February 26, 2004

Eye of Argon (actual story text here) is generally held to be the worst-written SF/fantasy story. It was penned in 1970 by 16-year old Jim Theis and immediately gained a cult following. Eye of Argon draws its inspiration from a thesaurus and breaks almost every rule on style, dialog, and grammar. The tale describes the adventures of Grignr, an "enthused barbarian" who is not only an accomplished swordsman but quite the ladies man, embracing "tempting females" and caressing their "firm protruding busts".
  • I wish this was a movie so I could see it MST3Ked. The written script still makes me laugh, though. "By the surly beard of Mrifk, Grignr kneels to no man!" scowled the massive barbarian. *snorts* Someone should buy that boy a vowel.

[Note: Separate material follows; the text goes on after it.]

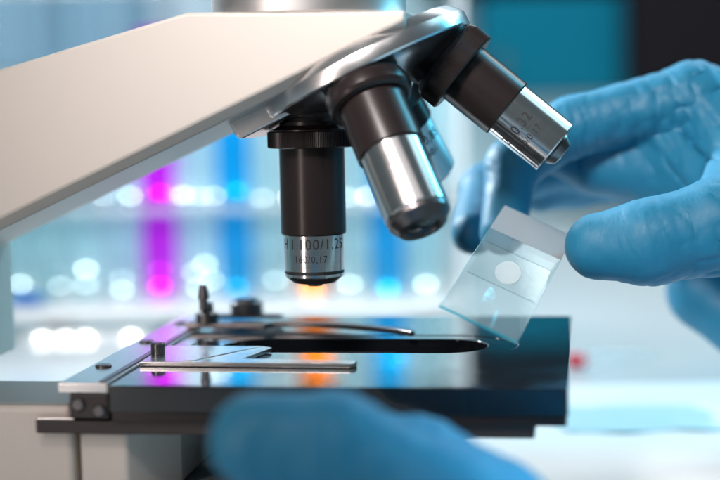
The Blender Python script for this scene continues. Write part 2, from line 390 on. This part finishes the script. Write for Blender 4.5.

  • breaks almost every rule on style, dialog, and grammar There are no rul- oh, hang on... This is magnificent stuff. "The trek to Gorzom was forced upon Grignr when the soldiers of Crin were leashed upon him by a faithless concubine he had wooed." Glorious. Speaks to us all, really. The art of bad writing is a noble one, and can very hard to pull off. This guy was brilliant at it ("Romford was the cruelest of cities") but as anybody who's seen the TV series can testify, he couldn't maintain the standard.
  • crushing her sagging nipples to his yearning chest Whew. Spicy stuff. Actually, I have read as bad, though possibly not as funny. Many years ago, a friend of mine wrote a game for the then-brand-spanking-new OS, Microsoft Windows 3.0, with the goal of learning how to program to that platform. The game had a simple storyline synthesized from Norse mythology, the better to justify dragons and giants and other critters that one might want to whack with a sword... or sorcery. To try to recover some of its development cost, my friend released the game as shareware -- what the hell! we might get beer money -- whereupon he discovered that he had written the very first role-playing game for the Windows platform. The game took off, netting 13,500 registrations over its market lifetime, and is still played today by pockets of impoverished abandonware fans. Not too shabby for a teach-yourself-GDI-in-24-hours hack. Anyway, one of my friend's users was a young man of 14 years age, in whom the game struck a creative spark. No doubt educated by a stream of Alan Dean Foster novelizations, this young man wrote the author of his favorite game, begging for the rights to write a novel based on his favorite game EVAR. Who could deny such a request from a pure heart? Many months later, all of us having forgotten the author's mighty labors, the email stork brought us our reward: tens of thousands of words of the most excruciating sword-and-sorcery slush imaginable. We deliberately didn't distribute the story, out of consideration for the tender years of the author, who when last heard from was furiously engaged in a rewrite. I long ago destroyed my copy. I do wish, however, that I had thought of reading it aloud with my friends while breathing helium-- that is inspired.
  • Fantastic. Im speechless.
  • You can see it MST3Kd. That was how I first read it - my friend and I agreed when playing the Eye of Argon game (reading aloud as long as possible without laughing) that laughing due to the Msting didn't count.
  • Thank you, thank you, thank you jb. I'm at work, do you KNOW how hard it is to resist a MST3K read-through?